Countering Courtney is Rebecca Gayheart’s Julie, who is struck irreparably by her conscience. She wants to go to the police as soon as possible but Courtney soon pulls her in and under so that her only way out is to find and provide cold hard proof that Liz was murdered. She is all of the emotion that Courtney does not or cannot feel. There is guilt, fear, sadness, anxiety. She even finds herself falling in love with theater kid Zack (Chad Christ) in the middle of the chaos. She is an emblem for human feeling and Gayheart portrays this without an ounce of irony. While the world around her devolves into some sort of camp nightmare, Julie remains our center.
This brings us to Fern AKA Vylette. I mentioned earlier that Fern catches the girls with Liz’s body. Her idol is dead, she goes into shock and though she tries to flee, the girls catch up with her. Courtney makes her an offer she really can’t refuse. She will make her pretty. Popular. Special. All for the price of keeping her mouth shut. Fern agrees and goes through one of the greatest movie transformations of all time becoming Vylette. A hyper-feminine BITCH (as noted by her license plate and crop top). With a change in hair color, makeup, and clothing Fern transforms into a whole new person. A change that is very akin to drag and has been studied and revered as such. As Vylette, Fern is finally seen. And she carries on this way until she climbs too close to the top, too close to Courtney, who exposes her. Julie is there to pick up the pieces. (Natch.)
By the end of the movie, it looks like Courtney is going to win. She’s successfully convinced Detective Cruz that a random man (Marilyn Manson) from the bar raped and murdered Liz. Courtney goes so far as to bring the man back to Liz’s bedroom to have sex and leave behind physical evidence. I wanted more out of Cruz (and Pam Grier) but will accept that she was really doing just a cameo and the gift was her presence. So, Courtney’s on her way to prom and Julie is feeling defeated when a box of Liz’s things gets dropped off at Julie’s house. And wouldn’t you know it?! Courtney accidentally recorded herself on one of those fun 90s greeting cards we used to have.
This is where it all goes down, Courtney’s ultimate demise. By now Fern (Greer) and Julie have teamed up and they plan to play her card recording to the whole school during the Prom Queen announcement. What I love about this choice is that in their world, being humiliated at prom is the worst thing that could happen to you. We don’t see cops rush in to handcuff her and Detective Cruz doesn’t have a witty one-liner (in fact she’s not even present). Instead, Courtney is exposed on stage during her acceptance speech and it flips her entire world upside down.

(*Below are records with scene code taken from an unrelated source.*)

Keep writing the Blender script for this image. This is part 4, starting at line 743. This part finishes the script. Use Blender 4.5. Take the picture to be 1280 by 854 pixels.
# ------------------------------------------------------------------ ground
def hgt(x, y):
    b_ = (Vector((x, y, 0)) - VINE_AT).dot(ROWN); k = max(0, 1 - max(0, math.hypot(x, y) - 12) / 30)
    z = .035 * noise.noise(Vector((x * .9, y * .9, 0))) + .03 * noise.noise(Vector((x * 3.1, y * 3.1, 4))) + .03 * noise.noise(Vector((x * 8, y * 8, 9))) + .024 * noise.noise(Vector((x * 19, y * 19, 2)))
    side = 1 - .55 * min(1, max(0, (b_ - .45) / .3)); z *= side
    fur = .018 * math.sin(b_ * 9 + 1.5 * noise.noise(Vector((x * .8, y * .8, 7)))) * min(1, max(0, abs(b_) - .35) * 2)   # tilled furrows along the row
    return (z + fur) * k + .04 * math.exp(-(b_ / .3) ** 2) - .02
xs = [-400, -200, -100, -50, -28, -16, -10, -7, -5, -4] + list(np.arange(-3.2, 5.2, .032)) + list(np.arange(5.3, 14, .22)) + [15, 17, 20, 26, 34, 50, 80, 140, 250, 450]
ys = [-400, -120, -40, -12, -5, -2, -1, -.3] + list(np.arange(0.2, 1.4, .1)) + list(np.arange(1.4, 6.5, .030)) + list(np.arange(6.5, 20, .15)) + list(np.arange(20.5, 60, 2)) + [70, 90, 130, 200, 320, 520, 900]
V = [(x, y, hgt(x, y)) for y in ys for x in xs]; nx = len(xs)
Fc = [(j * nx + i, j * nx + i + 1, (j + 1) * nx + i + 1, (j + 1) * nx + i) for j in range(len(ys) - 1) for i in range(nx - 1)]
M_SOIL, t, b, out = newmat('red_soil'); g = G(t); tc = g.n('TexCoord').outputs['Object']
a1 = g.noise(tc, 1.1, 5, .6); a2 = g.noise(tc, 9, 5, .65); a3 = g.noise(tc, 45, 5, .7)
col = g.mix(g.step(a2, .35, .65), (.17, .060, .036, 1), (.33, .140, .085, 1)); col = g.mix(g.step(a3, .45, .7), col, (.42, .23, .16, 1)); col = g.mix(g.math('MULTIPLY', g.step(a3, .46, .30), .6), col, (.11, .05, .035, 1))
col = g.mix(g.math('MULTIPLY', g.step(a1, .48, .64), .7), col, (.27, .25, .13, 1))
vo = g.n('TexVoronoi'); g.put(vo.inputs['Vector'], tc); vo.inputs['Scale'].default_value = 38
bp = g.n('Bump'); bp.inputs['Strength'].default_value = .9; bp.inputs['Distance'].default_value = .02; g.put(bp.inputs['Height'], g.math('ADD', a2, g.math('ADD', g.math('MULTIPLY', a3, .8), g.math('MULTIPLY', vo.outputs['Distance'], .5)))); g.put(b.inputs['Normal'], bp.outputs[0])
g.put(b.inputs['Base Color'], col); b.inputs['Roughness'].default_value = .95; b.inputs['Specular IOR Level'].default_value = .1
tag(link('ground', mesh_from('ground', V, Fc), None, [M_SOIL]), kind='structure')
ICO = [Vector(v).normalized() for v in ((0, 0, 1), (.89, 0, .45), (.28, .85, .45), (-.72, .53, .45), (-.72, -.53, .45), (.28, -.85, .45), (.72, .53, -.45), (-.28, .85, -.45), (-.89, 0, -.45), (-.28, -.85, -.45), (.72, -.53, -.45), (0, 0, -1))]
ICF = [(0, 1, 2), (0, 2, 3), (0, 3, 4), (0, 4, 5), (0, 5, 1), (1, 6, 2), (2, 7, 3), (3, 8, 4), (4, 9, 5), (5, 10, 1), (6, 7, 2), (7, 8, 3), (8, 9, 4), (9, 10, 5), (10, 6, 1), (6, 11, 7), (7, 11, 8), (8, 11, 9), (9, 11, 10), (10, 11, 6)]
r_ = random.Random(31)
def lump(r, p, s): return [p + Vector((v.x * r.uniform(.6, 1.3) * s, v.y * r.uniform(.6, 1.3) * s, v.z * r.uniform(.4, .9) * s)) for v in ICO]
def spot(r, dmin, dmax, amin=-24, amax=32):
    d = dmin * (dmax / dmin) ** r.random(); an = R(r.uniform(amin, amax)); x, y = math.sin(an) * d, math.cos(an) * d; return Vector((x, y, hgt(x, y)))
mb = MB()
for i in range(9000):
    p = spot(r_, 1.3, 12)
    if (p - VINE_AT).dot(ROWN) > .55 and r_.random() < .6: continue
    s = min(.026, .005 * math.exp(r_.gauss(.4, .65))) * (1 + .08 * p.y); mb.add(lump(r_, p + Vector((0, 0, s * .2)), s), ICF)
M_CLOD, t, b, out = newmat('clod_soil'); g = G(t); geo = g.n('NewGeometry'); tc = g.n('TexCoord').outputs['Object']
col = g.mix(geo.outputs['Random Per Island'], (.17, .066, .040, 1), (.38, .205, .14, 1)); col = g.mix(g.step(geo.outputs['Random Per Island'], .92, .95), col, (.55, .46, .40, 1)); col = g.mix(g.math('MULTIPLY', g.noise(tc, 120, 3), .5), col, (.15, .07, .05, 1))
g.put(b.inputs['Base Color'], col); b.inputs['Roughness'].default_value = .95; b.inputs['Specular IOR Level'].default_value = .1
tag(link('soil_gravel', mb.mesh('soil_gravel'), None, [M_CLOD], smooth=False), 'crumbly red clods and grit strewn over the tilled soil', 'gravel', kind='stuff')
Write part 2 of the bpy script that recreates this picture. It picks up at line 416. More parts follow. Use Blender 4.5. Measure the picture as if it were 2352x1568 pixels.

The scene is beautifully done as she seemingly floats out of the room while her classmates pelt her with corsages. Her perfect makeup smears. It is her end. The fall from her throne. And Julie is there to capture it all with the perfect Polaroid snap. We see Marcie (Benz), Courtney’s best follower, crawling and hiding under tables, terrified for her own downfall. While we get a softer version of Fern’s Vylette. Fernlette? Vy-lite? Something like that.
When we were watching this at sleepovers we had no idea we were consuming something so subversive and special. To us, it tapped into something different and wild inside of us we didn’t yet understand. Looking back now over 20 years later, I can see so clearly what this story did for so many of us. No matter who you are, you must have a movie like this. What’s something you watched at a pivotal point in your life that changed you, but that you didn’t realize the effects of until years later? Let me know in the comments.
I thought I knew this one well but honestly just rewatched the trailer after reading this and was kinda surprised how little I remembered. But even just from those 2 minutes...it's such an Amanda movie ;-)
I haven't seen this movie in AGES and I am so excited to read the article on the costuming today over coffee! Keep em' coming!